# START OF DATA

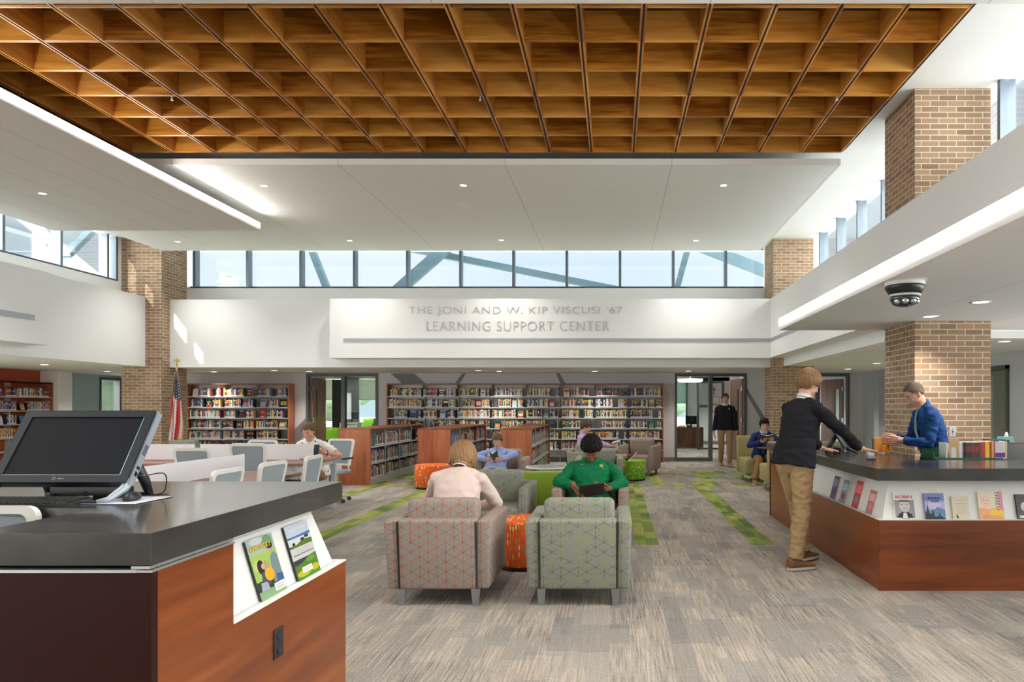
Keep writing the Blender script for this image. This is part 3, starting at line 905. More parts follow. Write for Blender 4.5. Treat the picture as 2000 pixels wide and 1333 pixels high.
grille('short grey air grille on the boxed fascia at far left', -10.1, -10.09, 8.6, 11.98, 2.96, 3.06, 'l', 5)

# dome camera under the right soffit
e = empty('security_camera', 'round white and black multi-lens security camera under the right soffit', 'security camera', (X(1767, 5.6), 5.6, 2.475))
m = MB().use(WPLAST); m.lathe([(.15, 0), (.155, -.015), (.155, -.035), (.15, -.04)], n=40); m.lathe([(.115, -.105), (.125, -.112), (.118, -.125), (.10, -.125)], n=40); m.build('housing', e)
m = MB().use(BLACK); m.lathe([(.152, -.038), (.156, -.05), (.122, -.108), (.11, -.11)], n=40); m.build('dark_band', e)
m = MB().use(plain('smoked_dome', (.02, .03, .05), .05, 0, .9)); m.lathe([(.115, -.12), (.115, -.15), (.09, -.19), (.05, -.205), (.01, -.207)], n=40); m.build('lens_dome', e)
m = MB().use(CHROME)
for a in (210, 250, 290, 330):
    m.ell((.085 * math.cos(math.radians(a)), .085 * math.sin(math.radians(a)), -.165), .03, n=12, m=8)
m.build('lens', e)
# wall switch plate on the near column
e = empty('switch_plate', 'grey metal outlet plate on the near brick column', 'outlet plate', (X(1860, 8.15), 8.15, Z(843.5, 8.15)))
m = MB().use(plain('grey_plate', (.42, .42, .45), .35, .5)); m.box(-.04, .04, -.007, 0, -.062, .062, bev=.003); m.build('plate', e)
m = MB().use(BLACKM); m.box(-.006, .006, -.012, -.006, -.012, .012); m.tube((0, -.009, .03), (0, -.006, .03), .005); m.tube((0, -.009, -.03), (0, -.006, -.03), .005); m.build('toggle', e)
# smoke detectors etc.
for px, py, z, lb in ((903, 362 + 38, 4.955, 'faint round sprinkler cover in the middle of ceiling cloud'), (1767, 599, 2.475, 'round cover plate beside the security camera')):
    Y = (z - HC) * F / (796 - py); m = MB().use(WPLAST); m.lathe([(.05, 0), (.05, -.006), (.045, -.008)], (0, 0, 0), 20)
    o = m.build('ceiling_cover'); o.location = (X(px, Y), Y, z); tag(o, lb, 'ceiling cover')
# ================================================================ SEATING
def smooth_all(me, on=True):
    for p in me.polygons: p.use_smooth = on

def rbox(m, x0, x1, y0, y1, z0, z1, b=.03, M=None, seg=3):
    v = [Vector(p) for p in ((x0, y0, z0), (x1, y0, z0), (x1, y1, z0), (x0, y1, z0), (x0, y0, z1), (x1, y0, z1), (x1, y1, z1), (x0, y1, z1))]
    if M is not None: v = [M @ p for p in v]
    vs = m.verts(v)
    fs = [m.bm.faces.new([vs[i] for i in q]) for q in ((0, 3, 2, 1), (4, 5, 6, 7), (0, 1, 5, 4), (1, 2, 6, 5), (2, 3, 7, 6), (3, 0, 4, 7))]
    es = list({e for f in fs for e in f.edges})
    r = bmesh.ops.bevel(m.bm, geom=es, offset=b, segments=seg, profile=.5, affect='EDGES', clamp_overlap=True)
    allf = {f for v_ in r['verts'] if v_.is_valid for f in v_.link_faces} | {f for f in fs if f.is_valid}
    for f in allf: f.smooth = True
    return m._fin(list(allf))

def armchair(fab, label, loc, rz, group):
    """faces local +y; 0.78 wide, 0.80 deep"""
    e = empty('armchair', label, 'armchair', loc, rz, group)
    w = .39
    # tapered shell: arms and back lean slightly outwards
    for sx_ in (-1, 1):
        m = MB().use(fab)
        x0, x1 = sorted((sx_ * (w - .105), sx_ * w))
        rbox(m, x0, x1, -.385, .40, .12, .63, .022)
        for v in m.bm.verts:
            t = (v.co.z - .12) / .51
            v.co.x -= sx_ * .018 * (1 - t)
            v.co.y += .05 * (1 - t) if v.co.y < 0 else 0
            v.co.z += (v.co.y - .4) * .0 
        m.build('armrest', e)
    m = MB().use(fab); rbox(m, -w + .105, w - .105, -.40, -.27, .12, .635, .022)
    for v in m.bm.verts:
        t = (v.co.z - .12) / .51; v.co.y += .05 * (1 - t)
    m.build('backrest', e)
    m = MB().use(fab); rbox(m, -w + .125, w - .125, -.285, -.10, .38, .735, .045, Matrix.Rotation(-.08, 4, 'X') @ T(0, .0, .015), 4); m.build('back_cushion', e)
    m = MB().use(fab); rbox(m, -w + .107, w - .107, -.26, .405, .27, .43, .035); m.build('seat_cushion', e)
    m = MB().use(fab); m.box(-w + .10, w - .10, -.3, .37, .13, .275); m.build('seat_base', e)
    m = MB().use(BLACKM)
    for x in (-.2835, .2835): m.box(x - .0015, x + .0015, -.402, -.38, .13, .625)
    for v in m.bm.verts: v.co.y += .05 * (1 - (v.co.z - .12) / .51) * 1.0
    m.build('seam', e)
    for x in (-.27, .27):
        for y in (-.32, .34):
            m = MB().use(LEGG)
            m.loft([[Vector((x + a * k, y + b * k, z)) for a, b in ((-1, -1), (1, -1), (1, 1), (-1, 1))] for z, k in ((0, .019), (.125, .030))], smooth=False)
            m.build('leg', e)
    return e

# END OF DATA

● **WHAT IS ASKED**
Return each line of the data, keeping its wording exact and omitting pictures.

● **ANSWER IN FULL**
Keep writing the Blender script for this image. This is part 3, starting at line 905. More parts follow. Write for Blender 4.5. Treat the picture as 2000 pixels wide and 1333 pixels high.
grille('short grey air grille on the boxed fascia at far left', -10.1, -10.09, 8.6, 11.98, 2.96, 3.06, 'l', 5)

# dome camera under the right soffit
e = empty('security_camera', 'round white and black multi-lens security camera under the right soffit', 'security camera', (X(1767, 5.6), 5.6, 2.475))
m = MB().use(WPLAST); m.lathe([(.15, 0), (.155, -.015), (.155, -.035), (.15, -.04)], n=40); m.lathe([(.115, -.105), (.125, -.112), (.118, -.125), (.10, -.125)], n=40); m.build('housing', e)
m = MB().use(BLACK); m.lathe([(.152, -.038), (.156, -.05), (.122, -.108), (.11, -.11)], n=40); m.build('dark_band', e)
m = MB().use(plain('smoked_dome', (.02, .03, .05), .05, 0, .9)); m.lathe([(.115, -.12), (.115, -.15), (.09, -.19), (.05, -.205), (.01, -.207)], n=40); m.build('lens_dome', e)
m = MB().use(CHROME)
for a in (210, 250, 290, 330):
    m.ell((.085 * math.cos(math.radians(a)), .085 * math.sin(math.radians(a)), -.165), .03, n=12, m=8)
m.build('lens', e)
# wall switch plate on the near column
e = empty('switch_plate', 'grey metal outlet plate on the near brick column', 'outlet plate', (X(1860, 8.15), 8.15, Z(843.5, 8.15)))
m = MB().use(plain('grey_plate', (.42, .42, .45), .35, .5)); m.box(-.04, .04, -.007, 0, -.062, .062, bev=.003); m.build('plate', e)
m = MB().use(BLACKM); m.box(-.006, .006, -.012, -.006, -.012, .012); m.tube((0, -.009, .03), (0, -.006, .03), .005); m.tube((0, -.009, -.03), (0, -.006, -.03), .005); m.build('toggle', e)
# smoke detectors etc.
for px, py, z, lb in ((903, 362 + 38, 4.955, 'faint round sprinkler cover in the middle of ceiling cloud'), (1767, 599, 2.475, 'round cover plate beside the security camera')):
    Y = (z - HC) * F / (796 - py); m = MB().use(WPLAST); m.lathe([(.05, 0), (.05, -.006), (.045, -.008)], (0, 0, 0), 20)
    o = m.build('ceiling_cover'); o.location = (X(px, Y), Y, z); tag(o, lb, 'ceiling cover')
# ================================================================ SEATING
def smooth_all(me, on=True):
    for p in me.polygons: p.use_smooth = on

def rbox(m, x0, x1, y0, y1, z0, z1, b=.03, M=None, seg=3):
    v = [Vector(p) for p in ((x0, y0, z0), (x1, y0, z0), (x1, y1, z0), (x0, y1, z0), (x0, y0, z1), (x1, y0, z1), (x1, y1, z1), (x0, y1, z1))]
    if M is not None: v = [M @ p for p in v]
    vs = m.verts(v)
    fs = [m.bm.faces.new([vs[i] for i in q]) for q in ((0, 3, 2, 1), (4, 5, 6, 7), (0, 1, 5, 4), (1, 2, 6, 5), (2, 3, 7, 6), (3, 0, 4, 7))]
    es = list({e for f in fs for e in f.edges})
    r = bmesh.ops.bevel(m.bm, geom=es, offset=b, segments=seg, profile=.5, affect='EDGES', clamp_overlap=True)
    allf = {f for v_ in r['verts'] if v_.is_valid for f in v_.link_faces} | {f for f in fs if f.is_valid}
    for f in allf: f.smooth = True
    return m._fin(list(allf))

def armchair(fab, label, loc, rz, group):
    """faces local +y; 0.78 wide, 0.80 deep"""
    e = empty('armchair', label, 'armchair', loc, rz, group)
    w = .39
    # tapered shell: arms and back lean slightly outwards
    for sx_ in (-1, 1):
        m = MB().use(fab)
        x0, x1 = sorted((sx_ * (w - .105), sx_ * w))
        rbox(m, x0, x1, -.385, .40, .12, .63, .022)
        for v in m.bm.verts:
            t = (v.co.z - .12) / .51
            v.co.x -= sx_ * .018 * (1 - t)
            v.co.y += .05 * (1 - t) if v.co.y < 0 else 0
            v.co.z += (v.co.y - .4) * .0 
        m.build('armrest', e)
    m = MB().use(fab); rbox(m, -w + .105, w - .105, -.40, -.27, .12, .635, .022)
    for v in m.bm.verts:
        t = (v.co.z - .12) / .51; v.co.y += .05 * (1 - t)
    m.build('backrest', e)
    m = MB().use(fab); rbox(m, -w + .125, w - .125, -.285, -.10, .38, .735, .045, Matrix.Rotation(-.08, 4, 'X') @ T(0, .0, .015), 4); m.build('back_cushion', e)
    m = MB().use(fab); rbox(m, -w + .107, w - .107, -.26, .405, .27, .43, .035); m.build('seat_cushion', e)
    m = MB().use(fab); m.box(-w + .10, w - .10, -.3, .37, .13, .275); m.build('seat_base', e)
    m = MB().use(BLACKM)
    for x in (-.2835, .2835): m.box(x - .0015, x + .0015, -.402, -.38, .13, .625)
    for v in m.bm.verts: v.co.y += .05 * (1 - (v.co.z - .12) / .51) * 1.0
    m.build('seam', e)
    for x in (-.27, .27):
        for y in (-.32, .34):
            m = MB().use(LEGG)
            m.loft([[Vector((x + a * k, y + b * k, z)) for a, b in ((-1, -1), (1, -1), (1, 1), (-1, 1))] for z, k in ((0, .019), (.125, .030))], smooth=False)
            m.build('leg', e)
    return e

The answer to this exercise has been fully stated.